Soecialized Turbo Levo Mission control app

For UK riders the Specialized Turbo Levo 4 firmware update is also a practical legal backdrop. A road-legal e-bike in Great Britain must meet EAPC rules, including a motor with a maximum continuous rated power of 250W and assistance that cuts out at 15.5mph (25km/h). Brands often quote higher peak figures, but the continuous rating and assisted speed limit remain the legal line on public roads and public rights of way where e-bikes are permitted. If you want the plain-English version, it is worth bookmarking our explainer on UK e-MTB law: when is an e-bike not an e-bike?

What Specialized is actually changing on paper

The simplest way to understand this update is that Specialized is now openly presenting higher peak outputs in its Levo 4 model listings. On the UK Specialized site, the Levo 4 range shows S-Works variants listed at 850W peak power with 111Nm torque, and the standard Levo 4 models listed at 810W peak power with 105Nm torque, all built around an 840Wh battery option. That is the headline because it is measurable and easy to compare.
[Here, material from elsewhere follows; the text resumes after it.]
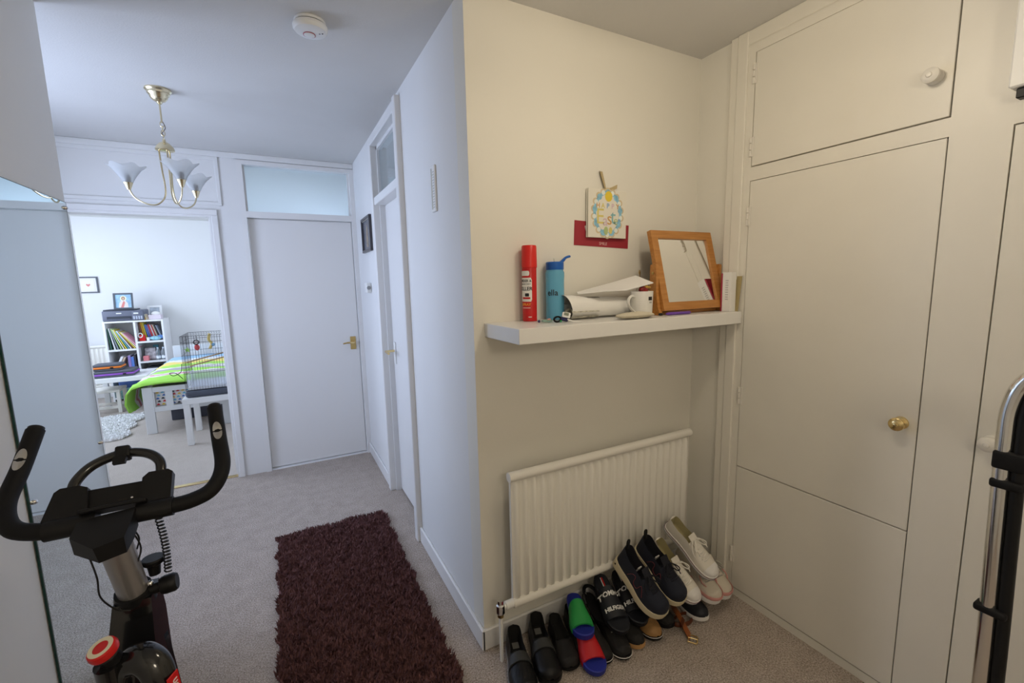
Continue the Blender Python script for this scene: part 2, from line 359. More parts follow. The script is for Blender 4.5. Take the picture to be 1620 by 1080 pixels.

In riding terms, higher peak power tends to show up most clearly in steep, sustained climbs where you are asking for maximum support for longer periods, and in punchy accelerations where you want the bike to surge forward without a delay. Higher torque, meanwhile, is typically most relevant at lower cadence on technical gradients, where traction and line choice matter more than outright speed.

Turbo Levo 4 Alloy UK price

If you are still getting your head around what these numbers mean, and why they do not translate directly into range or real-world speed, our guide to e-MTB motors and batteries explained: what matters (and what doesn’t) gives the useful context without the marketing fog.

Why “more power” is not automatically “better” on UK trails

UK riding is often low-speed and high-friction: wet roots, sharp steps, churned-up climbs, and awkward, stop-start trail centres. More peak power can absolutely help, but it is not a universal win. If you simply turn everything up and mash through muddy climbs, you can quickly drain the battery and worsen traction. On slick ground, a smoother delivery in a slightly lower mode can actually climb better than a high-power spike that breaks grip.

There is also a knock-on effect on wear. More peak output can increase load on drivetrain components, especially if you ride in a hard gear at low cadence. If you are the kind of rider who wants the extra shove but also wants consistent all-day range, the smarter approach is usually tuning and habit, not just maximum settings.

A good companion read, particularly in winter, is our practical guide on how to get more range from your e-MTB battery on UK trails. The largest gains still come from cadence, mode choice, tyre drag, and smooth riding.

How the Specialized Turbo Levo 4 firmware update fits with UK e-bike legality

It is worth being explicit about a point that often gets misunderstood in comment sections. UK EAPC rules focus on maximum continuous rated power (250W) and assistance cutting out at 15.5mph. They do not say “your motor can never exceed 250W in any circumstance”. That is why you will see many mainstream, road-legal e-bikes quoting higher peak outputs while still complying with the EAPC framework.

If you want to cross-check the wording for yourself, the official GOV.UK guidance is here: Riding an electric bike: the rules. The key takeaway is simple: firmware updates do not change the legal definition. If a bike remains within the EAPC limits for continuous rating and assisted speed, it stays in the “treated like a bicycle” category. If it steps outside those limits, it becomes a motor vehicle in law.

What to do if you ride a Levo 4 already

From a practical ownership standpoint, an over-the-air update is only useful if you treat it as you would any other important maintenance step. Use the Specialized app to manage updates when you have time and stable internet, not in the car park five minutes before a ride. Keep the bike powered, keep your phone close, and avoid anything that interrupts the connection mid-update.

After updating, pay attention to how the bike feels in the modes you actually use. The best way to judge a firmware change is not a single turbo climb in perfect conditions, but two or three normal rides where you compare battery consumption, traction on your regular technical climbs, and how easy it is to sit near the 15.5mph cut-off without the bike feeling awkward.

If you haven’t already, it’s worth revisiting your setup. Tyre pressures, drivetrain cleanliness, and suspension balance can mask or exaggerate a motoris performance. In other words, do not assume the firmware is the only variable.